Retirement is the result of a bilateral act of the parties, a voluntary agreement between the employer and the employee whereby the latter, after reaching a certain age agrees to sever his or her employment with the former.

In this case, neither the CA nor the respondent cited any agreement, collective or otherwise, to justify the latter’s imposition of the early retirement age in its retirement plan, opting instead to harp on petitioner’s alleged “voluntary” contributions to the plan, which was simply untrue. The truth was that petitioner had no choice but to participate in the plan, given that the only way she could refrain from doing so was to resign or lose her job. It is axiomatic that employer and employee do not stand on equal footing, a situation which often causes an employee to act out of need instead of any genuine acquiescence to the employer. This was clearly just such an instance.

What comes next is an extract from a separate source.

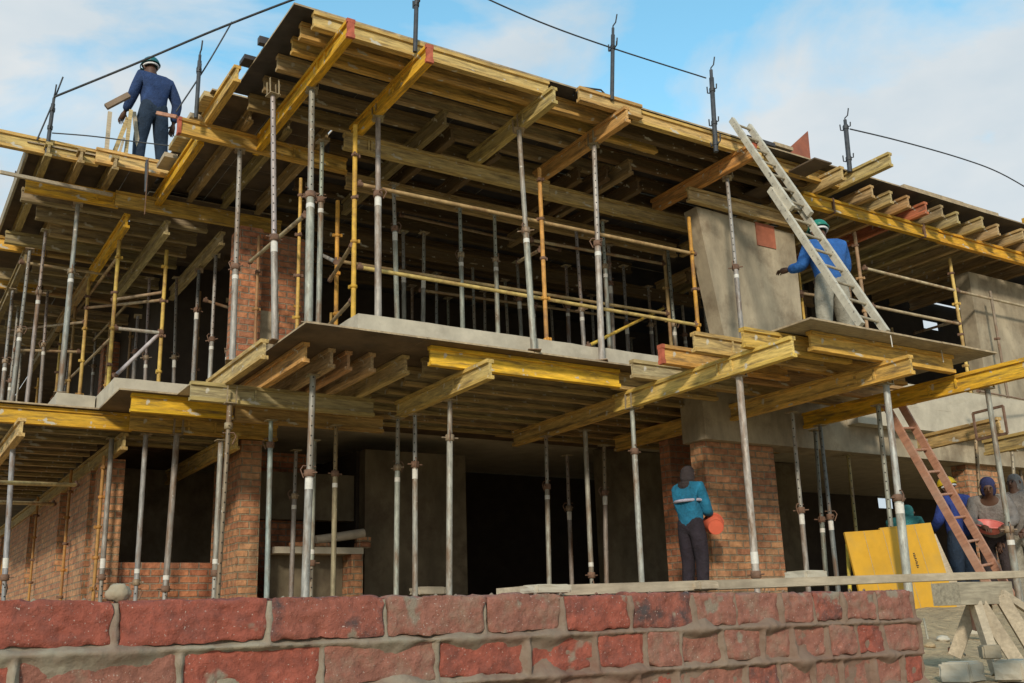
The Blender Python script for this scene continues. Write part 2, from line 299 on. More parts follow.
def standard(foot, top, label, group, col=(.50,.31,.055), r=.024, every=.5, off=.2):
    foot = Vector(foot); top = Vector(top); d = top-foot; L = d.length
    R0 = root('scaffold_standard', label, 'scaffold pole', foot, group, d.to_track_quat('Z', 'Y'))
    b = MB(); b.tube([(0,0,0),(0,0,L)], r, 10); c = jit(col); b.build('pole', YPIPE, R0, c)
    z = off
    while z < L-.05:
        n = MB(); n.tube([(0,0,z-.02),(0,0,z-.012),(0,0,z+.012),(0,0,z+.02)], [r+.002,r+.014,r+.014,r+.002], 10)
        for k in range(2):
            a = random.uniform(0, 6.28); h = Vector((math.cos(a), math.sin(a), 0)); n.box((-.012,-.012,-.018), (.012,.012,.018), 0, Matrix.Translation(h*(r+.022)+Vector((0,0,z))))
        n.build('coupler', RUST if random.random() < .35 else YPIPE, R0, jit(c, .2)); z += every
    return R0
def pipe(p0, p1, label, group, col=(.42,.33,.20), r=.022, m=None, cat='scaffold pipe', name='scaffold_ledger'):
    p0 = Vector(p0); p1 = Vector(p1); q = (p1-p0).to_track_quat('Z', 'Y'); L = (p1-p0).length
    R0 = root(name, label, cat, p0, group, q)
    b = MB(); b.tube([(0,0,0),(0,0,L)], r, 10); b.build('tube', m or YPIPE, R0, jit(col))
    for z in (.02, L-.02):
        e = MB(); e.tube([(0,0,z-.03),(0,0,z+.03)], r+.009, 8); e.bar((0,-.02,z), (0,.05,z), .02, .03); e.build('end_clamp', RUST, R0)
    return R0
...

Not only was petitioner still a good eight years away from the compulsory retirement age but she was also still fully capable of discharging her duties as shown by the fact that respondent’s board of trustees seriously considered rehiring her after the effectivity of her “compulsory retirement.”

 

2.   Yes.

As already stated, an employer is free to impose a retirement age less than 65 for as long as it has the employees’ consent. Stated conversely, employees are free to accept the employer’s offer to lower the retirement age if they feel they can get a better deal with the retirement plan presented by the employer. Thus, having terminated petitioner solely on the basis of a provision of a retirement plan which was not freely assented to by her, respondent was guilty of illegal dismissal.

At this point, reinstatement is out of the question. Petitioner is now 71 years old and therefore well over the statutory compulsory retirement age. For this reason, we grant her separation pay in lieu of reinstatement. It is also for this reason that we modify the award of backwages in her favor, to be computed from the time of her illegal dismissal on November 18, 1993 up to her compulsory retirement age.